Al-Hajjawi was a student of major Hanbali scholars of his time and represents the continuation of the great Damascene Hanbali tradition that produced figures such as Ibn Qudamah, Ibn Taymiyyah, and Ibn al-Qayyim. Damascus had been a center of Hanbali scholarship since the school's early spread into Syria, and the scholars who worked there had access to the school's foundational texts and a tradition of legal debate and refinement that produced some of the most authoritative Hanbali works.
Al-Iqna is significant in the Hanbali tradition for several reasons. First, it presents the rajih (preferred) Hanbali positions in a clear and systematic manner, making it suitable for practical use by students and scholars seeking guidance on legal questions. Second, it was later chosen by the great Hanbali systematizer al-Buhuti as one of the two texts on which he wrote major commentaries (the other being Muntaha al-Iradat of Ibn al-Najjar) — al-Buhuti's Kashshaf al-Qina ala al-Iqna became the most important Hanbali commentary text of the early modern period and remains essential in Saudi Hanbali education.
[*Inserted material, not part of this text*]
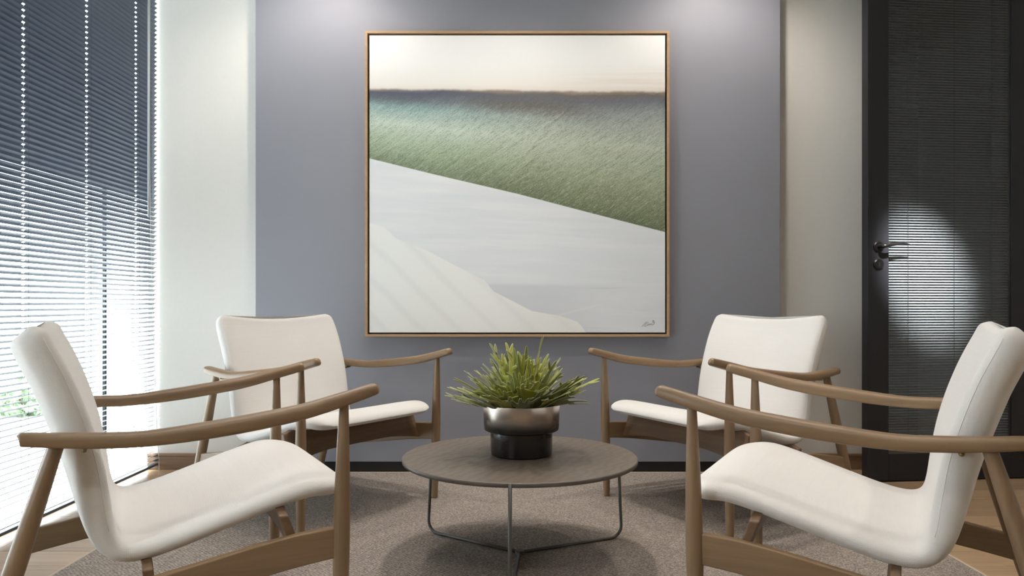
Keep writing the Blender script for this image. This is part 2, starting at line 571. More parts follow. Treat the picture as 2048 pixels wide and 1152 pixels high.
tag(box_obj('wall_right', XR, XR + 0.1, YB, YD, -0.1, ZC, M['white_wall']), 'white wall right of the dark door', 'wall', kind='structure')

# grey accent panel standing proud of the wall, on a black plinth
PX0, PX1 = -1.303, 1.377
tag(box_obj('wall_accent', PX0, PX1, YP, YW, 0.048, ZC, M['grey_panel'], bevel=0.002), 'tall blue-grey wall panel carrying the painting', 'wall panel', kind='structure')
tag(box_obj('baseboard_accent', PX0, PX1, YP + 0.006, YW, FLZ, 0.048, M['black']), 'low black plinth under the grey wall panel', 'baseboard', kind='structure')


def skirting(name, x0, x1, label):
    r = empty(name, ((x0 + x1) / 2, YW, FLZ))
    tag(r, label, 'baseboard', kind='structure')
    k = (x1 - x0) / 2
    MB().box(-k, k, -0.014, 0, 0, 0.068).build('board', M['skirting'], r, bevel=0.002)
    MB().box(-k, k, -0.020, 0, 0.068, 0.084).build('cap_moulding', M['skirting'], r, bevel=0.004)
    return r


skirting('baseboard_left', -1.893, PX0, 'brown wooden skirting under the white wall by the window')
skirting('baseboard_right', PX1, DX0, 'brown wooden skirting between the grey panel and the dark door')

# ------------------------------------------------------------------ window
win = empty('window_1', (XWIN, 2.475, FLZ))
tag(win, 'tall floor-length window bright with daylight behind the blind', 'window', kind='structure')
wy0, wy1 = 1.15 - 2.475, 4.60 - 2.475
MB().box(-0.075, 0.004, wy0, wy1, 0, 0.020).build('bottom_track', M['black'], win)
MB().box(-0.08, -0.02, wy0, wy1, 2.60, 2.65).build('top_frame', M['black_metal'], win)
for y0, y1 in ((wy0, wy0 + 0.05), (3.572 - 2.475, 3.582 - 2.475), (4.57 - 2.475, wy1), (2.30 - 2.475, 2.322 - 2.475)):
    MB().box(-0.064, -0.046, y0, y1, 0.020, 2.60).build('mullion', M['black_metal'], win, bevel=0.002)
for y0, y1 in ((wy0 + 0.05, 2.30 - 2.475), (2.322 - 2.475, 3.572 - 2.475), (3.582 - 2.475, 4.57 - 2.475)):
    MB().box(-0.058, -0.052, y0, y1, 0.020, 2.60).build('glass_pane', M['glass'], win)

fill_win = tag(empty('added_fill_window', (-1.985, 0.06, 0.50)), 'added unseen window beside the camera, bringing daylight to the near chair sides', 'window', kind='structure')  # opening added out of view, fills daylight onto the near sides of the chairs
for a in ((-0.05, -0.01, -0.36, 0.36, 0, 0.03), (-0.05, -0.01, -0.36, 0.36, 1.37, 1.40), (-0.05, -0.01, -0.36, -0.33, 0.03, 1.37), (-0.05, -0.01, 0.33, 0.36, 0.03, 1.37)):
    MB().box(*a).build('frame_bar', M['black_metal'], fill_win)
MB().box(-0.033, -0.027, -0.33, 0.33, 0.03, 1.37).build('glass_pane', M['glass'], fill_win)

# outdoors: pale paving and a few shrubs
g = tag(box_obj('ground_outside', -30, -2.05, -14, 24, -0.35, -0.25, M['pave']), 'pale sunlit paving outside the window', 'ground', kind='structure')


def shrub(name, loc, r, hgt, label, n=900, seed=1):
    rnd = random.Random(seed)
    root = tag(empty(name, loc), label, 'shrub', 'shrubs outside the window')
    mb = MB()
    for k in range(n):
        a, z = rnd.uniform(0, 2 * PI), rnd.random()
        rr = r * math.sqrt(rnd.random()) * (0.55 + 0.6 * math.sin(PI * min(1, z * 0.85 + 0.12)))
        c = Vector((rr * math.cos(a), rr * math.sin(a), 0.015 + z * hgt))
        d = Vector((rnd.uniform(-1, 1), rnd.uniform(-1, 1), rnd.uniform(-0.3, 1))).normalized()
        s = d.cross(Vector((rnd.uniform(-1, 1), rnd.uniform(-1, 1), rnd.uniform(-1, 1)))).normalized()
        l, w = rnd.uniform(0.05, 0.10), rnd.uniform(0.015, 0.03)
        b = len(mb.v)
        mb.v += [tuple(c - d * l), tuple(c + s * w), tuple(c + d * l), tuple(c - s * w)]
        mb.f.append((b, b + 1, b + 2, b + 3)); mb.m.append(0)
    mb.build('foliage', M['shrub'], root)['kind'] = 'stuff'
    st = MB()
    for k in range(5):
        a = k * 2 * PI / 5
        st.tube([(0, 0, -0.0), (0.3 * r * math.cos(a), 0.3 * r * math.sin(a), hgt * 0.4), (0.6 * r * math.cos(a), 0.6 * r * math.sin(a), hgt * 0.85)], [0.02, 0.014, 0.006], 6)
    st.build('stems', M['skirting'], root)
    return root


shrub('garden_shrub', (-4.85, 7.4, -0.25), 0.28, 0.22, 'low green shrub on the paving outside, seen through the lower slats', 350, seed=3)
shrub('garden_shrub', (-6.6, 10.6, -0.25), 0.40, 0.30, 'farther green shrub outside, seen through the slats beside the left chair back', 350, seed=5)

# ------------------------------------------------------------------ venetian blind
BX, PITCH, SW, TILT = -1.850, 0.0232, 0.0255, R(0)
BY0, BY1 = 1.19, 3.862
CORDS = [3.66, 3.235, 2.815, 2.395, 1.975, 1.555]
blind = tag(empty('venetian_blind', (BX, (BY0 + BY1) / 2, FLZ)), 'tall grey aluminium venetian blind covering the bright window', 'blind')
bm_ = (BY0 + BY1) / 2
ys = [BY0 - bm_]
for c in sorted(CORDS): ys += [c - bm_ - 0.0075, c - bm_ + 0.0075]
ys.append(BY1 - bm_)
sec = [(-0.5, 0.0), (-0.13, 0.0021), (0.13, 0.0021), (0.5, 0.0)]
sm = MB()
rows = []
for y in ys:
    r_ = []
    for s_, z_ in sec:
        w_ = s_ * SW
        # inner edge (+x) high, outer edge low
        r_.append((w_ * math.cos(TILT) - z_ * math.sin(TILT), y, w_ * math.sin(TILT) + z_ * math.cos(TILT)))
    rows.append(r_)
nc = 4
for r_ in rows: sm.v += r_
for i in range(len(ys) - 1):
    for j in range(3):
        if j == 1 and i % 2 == 1: continue
        sm.f.append((i * nc + j, i * nc + j + 1, (i + 1) * nc + j + 1, (i + 1) * nc + j)); sm.m.append(0)
slat0 = sm.build('slat', M['slat'], blind, smooth=True)
k = 0
z = 0.050
while z < 2.575:
    o = slat0 if k == 0 else share(slat0, 'slat', blind)
    q_ = min(1, max(0, (z - 0.78) / 0.72)); tl = 27 + 18 * q_ * q_ * (3 - 2 * q_)      # upper slats hang more closed than the lower ones
    o.location = (0, 0, z)
    o.rotation_euler = (0, -R(tl), 0)
    k += 1
    z += PITCH
MB().box(-0.014, 0.014, BY0 - bm_, BY1 - bm_, 0.022, 0.034).build('bottom_rail', M['slat'], blind, bevel=0.002)
MB().box(-0.016, 0.016, BY0 - bm_, BY1 - bm_, 2.585, 2.625).build('headrail', M['slat'], blind, bevel=0.002)
for c in CORDS:
    for dx in (-0.0125, 0.0125):
        MB().tube([(dx, c - bm_ + 0.010, 0.03), (dx, c - bm_ + 0.010, 2.59)], 0.0007, 5).build('ladder_cord', M['black'], blind)
    MB().tube([(0, c - bm_, 0.03), (0, c - bm_, 2.59)], 0.0009, 5).build('lift_cord', M['cord'], blind)
MB().tube([(0.026, 3.735 - bm_, 2.60), (0.026, 3.735 - bm_, 1.30)], 0.0055, 8).build('tilt_wand', M['wand'], blind, smooth=True)
pc = catmull([(0.05, 3.70 - bm_, 2.60), (0.05, 3.70 - bm_, 1.4), (0.075, 3.71 - bm_, 0.35), (0.09, 3.71 - bm_, 0.06), (0.10, 3.66 - bm_, 0.004), (0.085, 3.55 - bm_, 0.003), (0.05, 3.47 - bm_, 0.003)], 8)
MB().tube(pc, 0.0014, 5).build('pull_cord', M['cord'], blind)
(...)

The Hanbali school, in which al-Hajjawi worked, carries Imam Ahmad ibn Hanbal's commitment to prophetic hadith as the primary source of law. The school's methodology — particularly its wariness of ra'y (personal reasoning) and its preference for weak hadith over analogical reasoning — gives Hanbali law a distinctive texture: it is often the strictest school on matters of worship (where prophetic practice is most detailed) and sometimes the most evidence-responsive on matters of transactions (where hadith endorsement of commercial practices carries weight).
Al-Iqna covers the full range of Islamic law in the standard fiqh sequence: taharah, salah, zakah, sawm, hajj, and then the extensive sections on mu'amalat and personal status. Its organization and level of detail make it appropriate for the middle stage of Hanbali legal education — more detailed than primer texts, but more compact than the encyclopedic Al-Mughni of Ibn Qudamah.
The text was widely taught in Hanbali circles in Damascus and later in the Arabian Peninsula, where the Hanbali school became dominant following the emergence of the Wahhabi reform movement in the eighteenth century. Al-Iqna and its commentary Kashshaf al-Qina became foundational texts in the Saudi educational system and remain central to Hanbali legal education in the Kingdom of Saudi Arabia and across the global Hanbali community.